The Eurozone Crisis Is Over, but the Eurozone Economy Is Worse Than Ever

Mario Draghi (L), president of the European Central Bank (ECB), and Bundestag President Norbert Lammert speak to the media at the Bundestag after Draghi spoke to German parliamentarians on Oct. 24, 2012 in Berlin, Germany

Photograph by Sean Gallup/Getty Images.

One of the odder trends this winter is the widespread sense that the eurozone crisis is “over” and Mario Draghi’s “whatever it takes” speech saved the day.

It’s not that I think the conventional wisdom is wrong, exactly. But the eurozone has slid back into recession over the course of 2012 and if anything the recession seems to be getting worse. Not only are Greece and Spain in tatters and Ireland basically treading water, but German GDP shrank 0.5 percent in the forth quarter. That’s hardly the worst recession on the record books. And if Germany improves a little in Q1 they may even avoid technical recession altogether. But Germany, you’ll recall, is the country that’s supposed to be doing well. And that’s not a “doing well” number. It’s not even close. Things are so bad that EU officials are touting Latvia as a success story even though Latvian GDP is still 16 percent below peak level.

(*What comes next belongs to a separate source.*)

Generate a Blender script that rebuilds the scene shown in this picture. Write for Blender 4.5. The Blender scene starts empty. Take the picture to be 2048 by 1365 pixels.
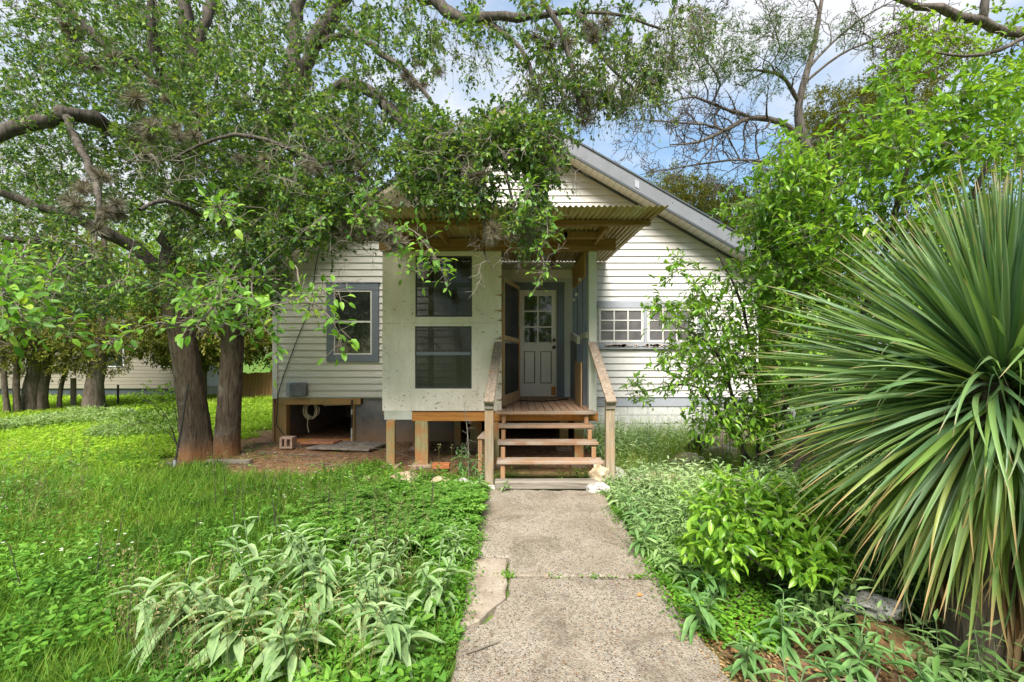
import bpy, math, numpy as np
from mathutils import noise as mnoise
from mathutils import Matrix, Vector
rng = np.random.default_rng(11)
scn = bpy.context.scene
COL = scn.collection
R = math.radians
CZ = 1.78            # eye height
FPX = 870.0          # focal length in pixels of the 2048 wide photograph

# ------------------------------------------------------------------ camera
cam_d = bpy.data.cameras.new('camera')
cam = bpy.data.objects.new('camera', cam_d); COL.objects.link(cam)
cam.location = (0, 0, CZ); cam.rotation_euler = (R(90), 0, 0)
cam_d.sensor_width = 36.0; cam_d.lens = FPX / 2048 * 36.0
cam_d.shift_y = 22.5 / 2048
cam_d.clip_start = 0.05; cam_d.clip_end = 1500
scn.camera = cam

# ------------------------------------------------------------------ world, sun, exposure
SUN_DIR = Vector((-0.10, -0.62, 0.775)).normalized()
SUN_EL = math.asin(SUN_DIR.z); SUN_ROT = math.atan2(SUN_DIR.x, SUN_DIR.y)
world = bpy.data.worlds.new('World'); scn.world = world; world.use_nodes = True
wn = world.node_tree; wn.nodes.clear()
def wnode(t, **k):
    n = wn.nodes.new(t)
    for a, b in k.items(): setattr(n, a, b)
    return n
sky = wnode('ShaderNodeTexSky', sky_type='NISHITA', sun_disc=False)
sky.sun_elevation = SUN_EL; sky.sun_rotation = SUN_ROT
sky.air_density = 1.0; sky.dust_density = 0.6; sky.ozone_density = 1.0
tc = wnode('ShaderNodeTexCoord'); mp = wnode('ShaderNodeMapping')
mp.inputs['Scale'].default_value = (1.0, 1.0, 1.9); mp.inputs['Location'].default_value = (6.3, 6.1, 5.5)
ns = wnode('ShaderNodeTexNoise'); ns.inputs['Scale'].default_value = 1.9; ns.inputs['Detail'].default_value = 9
ns.inputs['Roughness'].default_value = 0.55
rp = wnode('ShaderNodeValToRGB')
rp.color_ramp.elements[0].position = 0.42; rp.color_ramp.elements[0].color = (0, 0, 0, 1)
rp.color_ramp.elements[1].position = 0.60; rp.color_ramp.elements[1].color = (1, 1, 1, 1)
mx = wnode('ShaderNodeMixRGB'); mx.inputs[2].default_value = (1.72, 1.76, 1.84, 1)
bgn = wnode('ShaderNodeBackground'); bgn.inputs['Strength'].default_value = 0.09
wo = wnode('ShaderNodeOutputWorld')
L = wn.links.new
L(tc.outputs['Generated'], mp.inputs[0]); L(mp.outputs[0], ns.inputs['Vector']); L(ns.outputs[0], rp.inputs[0])
hz = wnode('ShaderNodeMixRGB', blend_type='MULTIPLY'); hz.inputs[0].default_value = 1.0; hz.inputs[2].default_value = (1.0, 1.06, 0.98, 1)
bw = wnode('ShaderNodeRGBToBW'); ma = wnode('ShaderNodeMath', operation='MULTIPLY_ADD'); ma.inputs[1].default_value = 0.55; ma.inputs[2].default_value = 1.0
dv_ = wnode('ShaderNodeMixRGB', blend_type='DIVIDE'); dv_.inputs[0].default_value = 1.0
L(sky.outputs[0], bw.inputs[0]); L(bw.outputs[0], ma.inputs[0]); L(sky.outputs[0], dv_.inputs[1]); L(ma.outputs[0], dv_.inputs[2])   # softer horizon, as under thin high haze
L(dv_.outputs[0], hz.inputs[1]); L(rp.outputs[0], mx.inputs[0]); L(hz.outputs[0], mx.inputs[1]); L(mx.outputs[0], bgn.inputs[0]); L(bgn.outputs[0], wo.inputs[0])

sun_d = bpy.data.lights.new('sun', 'SUN'); sun_d.energy = 1.5; sun_d.angle = R(28); sun_d.color = (1.0, 0.95, 0.86)
sun = bpy.data.objects.new('sun', sun_d); COL.objects.link(sun)
sun.rotation_euler = SUN_DIR.to_track_quat('Z', 'Y').to_euler()
sun.location = (0, 0, 30)
scn.view_settings.view_transform = 'Standard'; scn.view_settings.look = 'None'
scn.view_settings.gamma = 1.0; scn.view_settings.use_curve_mapping = False
scn.view_settings.exposure = 2.68
scn.render.engine = 'CYCLES'
scn.cycles.max_bounces = 8; scn.cycles.diffuse_bounces = 4; scn.cycles.transparent_max_bounces = 16
scn.cycles.transmission_bounces = 6; scn.cycles.use_denoising = True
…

Worst of all, as Ambrose Evans-Pierce writes the European Central Bank seems to have entirely washed its hands of the situation, deciding that as long as there’s no acute banking crisis they don’t need to care about anything else. This is, among other things, exactly the attitude from the Trichet-Weber years that let the acute banking crisis develop. Over the long-term, it’s all tied together. Banks and sovereigns can’t be solvent if citizens don’t have incomes, Germany can’t export if Spain can’t import.